Asteroid 2017 BQ6 passed by the Earth at a distance of about 2 52400
km (6.56 times the average distance between the Earth and the Moon, or 1.69% of the distance between the Earth and the Sun), slightly after 6.35 am
GMT on Tuesday 7 February 2017. There was no danger of
the asteroid hitting us, though were it to do so it would have
presented a considerable threat. 2017 BQ6 has an estimated
equivalent
diameter of 94-300 m (i.e. it is estimated that a spherical object with
the same volume would be 110-330 m in diameter), and an object towards the upper end of this range would be predicted to be capable of passing through the Earth's
atmosphere relatively intact, impacting the ground directly with an
explosion that would be 65 000 times as powerful as the Hiroshima
bomb. Such an impact would result in an impact crater over 4 km in
diameter
and devastation on a global scale, as well as climatic effects that
would last decades or even centuries.
Animation of the movement of 2017 BQ6 made using images gathered by the Goldstone Solar System Radar. NASA/Caltech/JPL.
2017 BQ6 was discovered on 26 January 2017 (13 days before its closest approach to the Earth) by the Defense Advanced Research Projects Agency's Space Surveillance Telescope.

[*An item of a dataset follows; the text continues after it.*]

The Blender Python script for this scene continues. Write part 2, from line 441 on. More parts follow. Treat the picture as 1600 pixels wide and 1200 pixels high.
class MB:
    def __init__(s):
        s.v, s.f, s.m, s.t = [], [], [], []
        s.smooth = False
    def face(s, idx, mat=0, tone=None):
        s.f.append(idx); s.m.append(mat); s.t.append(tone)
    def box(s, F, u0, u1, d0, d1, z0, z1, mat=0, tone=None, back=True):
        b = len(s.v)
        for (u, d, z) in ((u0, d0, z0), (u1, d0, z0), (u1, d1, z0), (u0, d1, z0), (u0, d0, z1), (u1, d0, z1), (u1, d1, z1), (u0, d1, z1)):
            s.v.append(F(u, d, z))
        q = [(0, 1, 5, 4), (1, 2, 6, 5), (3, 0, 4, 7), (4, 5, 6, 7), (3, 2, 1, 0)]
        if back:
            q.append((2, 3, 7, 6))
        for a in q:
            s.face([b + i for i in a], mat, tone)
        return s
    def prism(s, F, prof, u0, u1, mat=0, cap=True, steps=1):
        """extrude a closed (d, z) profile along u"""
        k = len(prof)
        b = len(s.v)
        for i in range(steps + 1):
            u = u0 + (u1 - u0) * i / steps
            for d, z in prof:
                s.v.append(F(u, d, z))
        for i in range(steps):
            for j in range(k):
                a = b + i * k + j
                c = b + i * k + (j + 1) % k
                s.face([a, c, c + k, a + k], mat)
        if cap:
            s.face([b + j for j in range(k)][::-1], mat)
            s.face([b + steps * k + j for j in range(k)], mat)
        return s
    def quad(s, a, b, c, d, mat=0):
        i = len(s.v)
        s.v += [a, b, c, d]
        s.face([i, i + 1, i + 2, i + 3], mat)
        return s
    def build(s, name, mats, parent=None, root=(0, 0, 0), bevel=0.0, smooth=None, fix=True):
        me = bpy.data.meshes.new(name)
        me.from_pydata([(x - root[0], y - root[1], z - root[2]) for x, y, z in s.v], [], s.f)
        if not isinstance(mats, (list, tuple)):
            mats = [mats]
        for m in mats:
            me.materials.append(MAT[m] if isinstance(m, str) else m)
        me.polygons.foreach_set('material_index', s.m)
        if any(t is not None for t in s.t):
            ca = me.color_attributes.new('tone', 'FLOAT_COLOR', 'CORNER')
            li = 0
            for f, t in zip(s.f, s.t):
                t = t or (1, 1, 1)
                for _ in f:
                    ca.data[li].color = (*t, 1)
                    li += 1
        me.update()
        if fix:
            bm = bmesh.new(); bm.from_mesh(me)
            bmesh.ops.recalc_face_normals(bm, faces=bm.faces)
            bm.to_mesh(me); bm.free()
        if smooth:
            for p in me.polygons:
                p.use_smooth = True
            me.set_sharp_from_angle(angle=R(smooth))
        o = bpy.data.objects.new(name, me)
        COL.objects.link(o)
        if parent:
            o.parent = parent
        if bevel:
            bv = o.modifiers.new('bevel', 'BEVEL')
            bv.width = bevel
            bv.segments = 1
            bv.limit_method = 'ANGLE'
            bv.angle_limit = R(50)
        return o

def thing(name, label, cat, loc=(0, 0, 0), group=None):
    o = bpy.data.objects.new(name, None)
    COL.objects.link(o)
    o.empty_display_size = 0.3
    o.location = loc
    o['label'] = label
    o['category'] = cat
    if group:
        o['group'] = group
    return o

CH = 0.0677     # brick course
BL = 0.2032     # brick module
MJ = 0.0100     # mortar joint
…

The designation 2017 BR5 implies that it was the 166th asteroid
(asteroid Q6) discovered in the second half of January 2017 (period
2017 B).
Image of 2017 BQ6 taken on 3 February 2017 using the iTelescope T05 MPC H06 remotely operated telescope at Mayhill Observatory in New Mexico. Image
is a composite made of several different exposures; stars appear as a
series of spots as they move across the field, the asteroid is a single
spot (indicated by the arrow) as the telescope is being trained on this
object. iTelescope/Marian Urbanic/Fotografický občasník.
2017
BQ6 has a 994 day orbital period and an eccentric orbit
tilted at an angle of 9.01° to the plane of the Solar System, which
takes it from 0.91 AU from the Sun (i.e. 91% of he average distance at
which the Earth orbits the Sun) to 2.98 AU from the Sun (i.e. 2.98% of
the
average distance at which the Earth orbits the Sun, almost twice the distance between the Sun and the planet Mars).
It is therefore classed as an
Apollo Group Asteroid (an asteroid that is on average further from the
Sun than the Earth, but which does get closer).
The calculated orbit of 2017 BQ6. Minor Planet Center.
As
an asteroid possibly larger than 150 m in diameter that occasionally
comes within 0.05 AU of the Earth, 2017 BQ6 is also classified
as a Potentially Hazardous Asteroid.